De Próprio Punho, por Verônica Sabino: “É o nosso encontro marcado”
"Canções que brotam de dentro e também as que chegam de fora: pelo rádio, numa conversa, numa ideia solta"

Penso nas canções. Elas chegam flutuando, com suas poesias, melodias, histórias de ontem e de hoje — e enchem meus dias de som. Canções que brotam de dentro e chegam de fora: pelo rádio, numa conversa, numa ideia solta. Com antenas sempre ligadas, sigo atenta aos sinais. Assim vai se tecendo a rede de parceiros, músicos, artistas e profissionais incríveis que trazem para a vida o que nasce do coração. Tenho a sorte de tê-los por perto.
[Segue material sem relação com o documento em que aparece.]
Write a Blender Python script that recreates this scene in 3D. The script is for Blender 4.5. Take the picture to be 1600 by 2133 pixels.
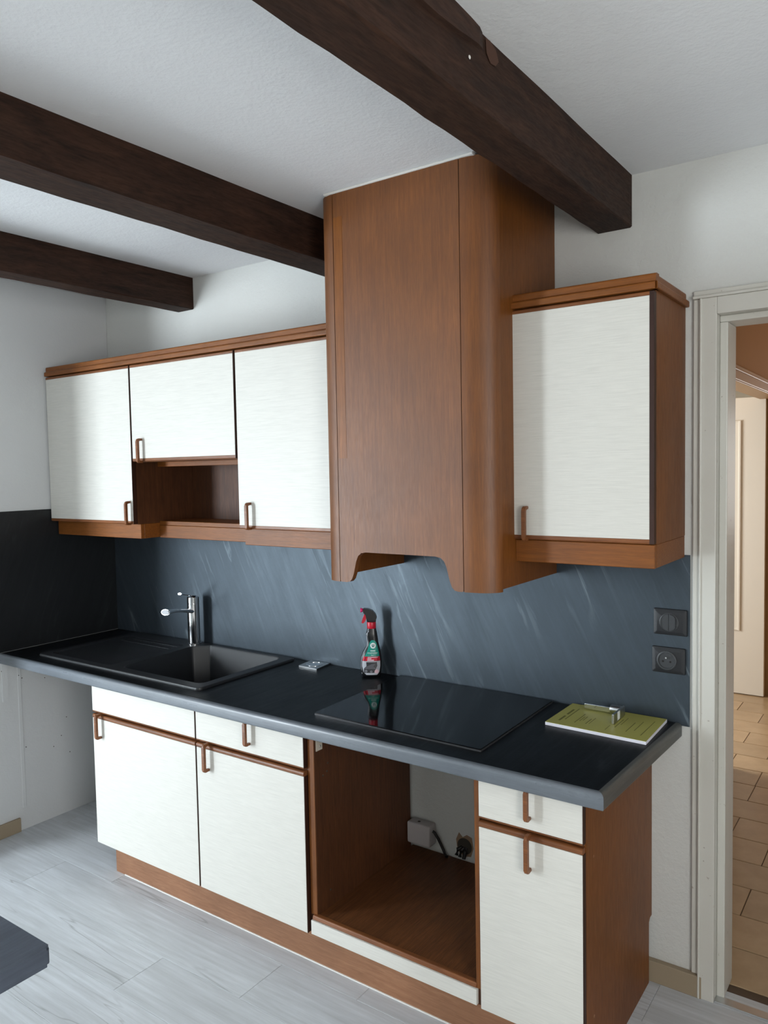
import bpy, bmesh, math, random
from mathutils import Vector, Matrix
random.seed(7)
for o in list(bpy.data.objects): bpy.data.objects.remove(o)
S = bpy.context.scene
COL = S.collection

# ------------------------------------------------------------------ camera
YAW, PIT, ROL = math.radians(35.2793), math.radians(-3.1885), math.radians(-1.0741)
fw = Vector((-math.sin(YAW)*math.cos(PIT), math.cos(YAW)*math.cos(PIT), math.sin(PIT)))
rt = Vector((fw.y, -fw.x, 0)).normalized(); up = rt.cross(fw)
r2 = math.cos(ROL)*rt + math.sin(ROL)*up; u2 = -math.sin(ROL)*rt + math.cos(ROL)*up
cam = bpy.data.cameras.new('camera'); camo = bpy.data.objects.new('camera', cam); COL.objects.link(camo)
M = Matrix((r2, u2, -fw)).transposed().to_4x4(); M.translation = Vector((3.2964, -2.3451, 1.5847))
camo.matrix_world = M
cam.sensor_fit = 'HORIZONTAL'; cam.sensor_width = 36; cam.lens = 1609.86/1600*36; cam.clip_start = .02
S.camera = camo

# ------------------------------------------------------------------ world, daylight, exposure
W = bpy.data.worlds.new('world'); S.world = W; W.use_nodes = True
W.node_tree.nodes['Background'].inputs[0].default_value = (.62, .80, 1, 1)
W.node_tree.nodes['Background'].inputs[1].default_value = 1.5
def area(name, loc, rot, sx, sy, power, color):
    l = bpy.data.lights.new(name, 'AREA'); l.shape = 'RECTANGLE'; l.size = sx; l.size_y = sy
    l.energy = power; l.color = color
    o = bpy.data.objects.new(name, l); COL.objects.link(o); o.location = loc; o.rotation_euler = rot
    return o
# daylight in the French window of the rear wall, an added side window, the bedroom window and an added hall window
area('daylight_french_window', (-.985, -3.60, 1.10), (math.pi/2, 0, 0), .74, 2.02, 145, (.84, .93, 1))
area('added_side_window_fill', (4.62, -2.55, 1.45), (math.pi/2, 0, math.pi/2), 1.1, 1.2, 40, (1, .965, .91))  # unseen window, added to brighten the kitchen from the right
area('daylight_bedroom_window', (.55, 2.0, 1.35), (math.pi/2, 0, -math.pi/2), 1.3, 1.3, 46, (1, .98, .94))
area('added_hall_window_fill', (3.1, 6.45, 1.5), (math.pi/2, 0, math.pi), .9, 1.2, 24, (1, .95, .88))  # unseen source added at the hall end to light the hall
S.view_settings.view_transform = 'Standard'; S.view_settings.look = 'None'
S.view_settings.exposure = 0.37; S.view_settings.gamma = 1; S.view_settings.use_curve_mapping = False

# ------------------------------------------------------------------ material helpers
class N:
    def __init__(s, name):
        s.m = bpy.data.materials.new(name); s.m.use_nodes = True; s.t = s.m.node_tree
        s.b = s.t.nodes['Principled BSDF']; s.co = None
    def n(s, t, **kw):
        x = s.t.nodes.new(t)
        for k, v in kw.items():
            if hasattr(x, k): setattr(x, k, v)
            else: x.inputs[k.replace('_', ' ')].default_value = v
        return x
    def l(s, a, b): s.t.links.new(a, b)
    def coord(s, scale=(1, 1, 1), rot=(0, 0, 0)):
        if not s.co: s.co = s.n('ShaderNodeTexCoord')
        mp = s.n('ShaderNodeMapping'); mp.inputs['Scale'].default_value = scale; mp.inputs['Rotation'].default_value = rot
        s.l(s.co.outputs['Object'], mp.inputs['Vector']); return mp.outputs[0]
    def noise(s, vec, scale, detail=4, rough=.55, dist=0):
        x = s.n('ShaderNodeTexNoise'); x.inputs['Scale'].default_value = scale; x.inputs['Detail'].default_value = detail
        x.inputs['Roughness'].default_value = rough; x.inputs['Distortion'].default_value = dist
        s.l(vec, x.inputs['Vector']); return x.outputs['Fac']
    def ramp(s, fac, stops):
        r = s.n('ShaderNodeValToRGB'); e = r.color_ramp.elements
        while len(e) < len(stops): e.new(.5)
        for i, (p, c) in enumerate(stops):
            e[i].position = p; e[i].color = (*c, 1) if len(c) == 3 else c
        s.l(fac, r.inputs[0]); return r.outputs[0]
    def mix(s, fac, a, b, mode='MIX'):
        x = s.n('ShaderNodeMix', data_type='RGBA', blend_type=mode)
        for i, v in ((0, fac), (6, a), (7, b)):
            if hasattr(v, 'is_output'): s.l(v, x.inputs[i])
            else: x.inputs[i].default_value = v if i == 0 else (*v, 1)
        return x.outputs[2]
    def bump(s, h, strength, dist=.002, prev=None):
        x = s.n('ShaderNodeBump'); x.inputs['Strength'].default_value = strength; x.inputs['Distance'].default_value = dist
        s.l(h, x.inputs['Height'])
        if prev: s.l(prev, x.inputs['Normal'])
        return x.outputs[0]
    def set(s, color=None, rough=None, spec=None, metal=None, normal=None):
        for k, v in (('Base Color', color), ('Roughness', rough), ('Specular IOR Level', spec), ('Metallic', metal), ('Normal', normal)):
            if v is None: continue
            if hasattr(v, 'is_output'): s.l(v, s.b.inputs[k])
            else: s.b.inputs[k].default_value = (*v, 1) if k == 'Base Color' else v
        return s.m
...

Encontros — esse é meu alimento vital.
Começo pelo encontro com a obra de Chico Buarque, no ano passado. E que encontro! Ídolo absoluto, eu tinha pudor de dedicar um show inteiro ao Chico. Talvez por respeito diante da grandeza dessa presença na nossa música. Mas confesso: demorei tempo demais para dar esse mergulho. A comemoração dos 80 anos do Chico me deu o empurrão. Pensei: “Este Chico agora é meu!”. Assim nasceu o show Todo Sentimento — nome da canção que gravei para a trilha de Vale Tudo e que se tornou um sucesso no rádio, até hoje. Tenho muito orgulho desse momento.
No palco, as canções se sucedem lindamente, o público canta junto, e vira celebração. É o encontro com o Brasil em sua essência — aquele Brasil de tantas belezas que precisamos ativar em tempos tão delicados. Para mim, cantar Chico é realizar um sonho antigo: essas músicas são a trilha do filme da minha vida. E, percebo, da vida do público também. Estamos sendo felizes, com todo sentimento.
Outro encontro especial é com o grupo Conexão Rio, formado por quatro amigos (André Cechinel (piano), Fernando Barroso (baixo), Fernando Clark (guitarra) e Zé Mário (bateria). Vinha sendo sonhado e agora, finalmente, vai acontecer. Subo com eles ao palco do Teatro Rival no próximo dia 2 de outubro para realizar um projeto que sempre quis: um show de sambalanço. O clima é de puro swing: Ben Jor, Erasmo Carlos, Orlandivo, Simonal… Mas ninguém é de ferro, então também temos baladas de amor — Tim, Roberto, o Rei. E uma homenagem afetuosa a duas divas que são referência para mim: Dóris Monteiro e Elza Soares. Lembro da primeira vez que vi Elza no programa do Chacrinha, ainda criança. Foi uma aparição. Nunca esqueci o vestido coberto de franjas brilhantes que cintilavam a cada molejo.
Mas o encontro mais profundo veio este ano, com os estudos. Porque escrita e afeto dançam entrelaçados na minha vida desde sempre. A leitura, quase um vício na infância e adolescência, me fez melhor, maior e mais feliz. E me trouxe de volta, adulta, à faculdade: depois de quatro anos, estou me graduando em Letras.
Devorava livros como quem devora doces — vorazmente. Meu pai alimentava esse vício com prazer cúmplice. Tive a sorte de ser filha de um grande escritor (Fernando Sabino). Só isso já seria motivo de celebração, mas havia mais: ele era também uma figura rara, sensível, íntegra, comprometida com todos — filhos, amigos, desconhecidos, do jornaleiro ao rei da Inglaterra. Por isso, retomar a faculdade trancada na juventude e me graduar décadas depois é tão emocionante. É como se a Verônica de hoje estendesse a mão àquela de ontem, que havia interrompido os estudos para ser sequestrada pela música. “Já volto”, ela pensou. Demorou, mas voltamos.
Com a monografia dedicada à poesia nas canções, uni literatura e música — minhas duas paixões. Queria poder mostrar esse trabalho ao meu pai, que sempre foi minha maior torcida. Mas sinto, de forma sutil, que ele está feliz por mim. É o nosso Encontro Marcado.
Verônica Sabino é cantora e se apresenta na próxima quinta (02/10), no Teatro Rival, com o grupo Conexão Rio.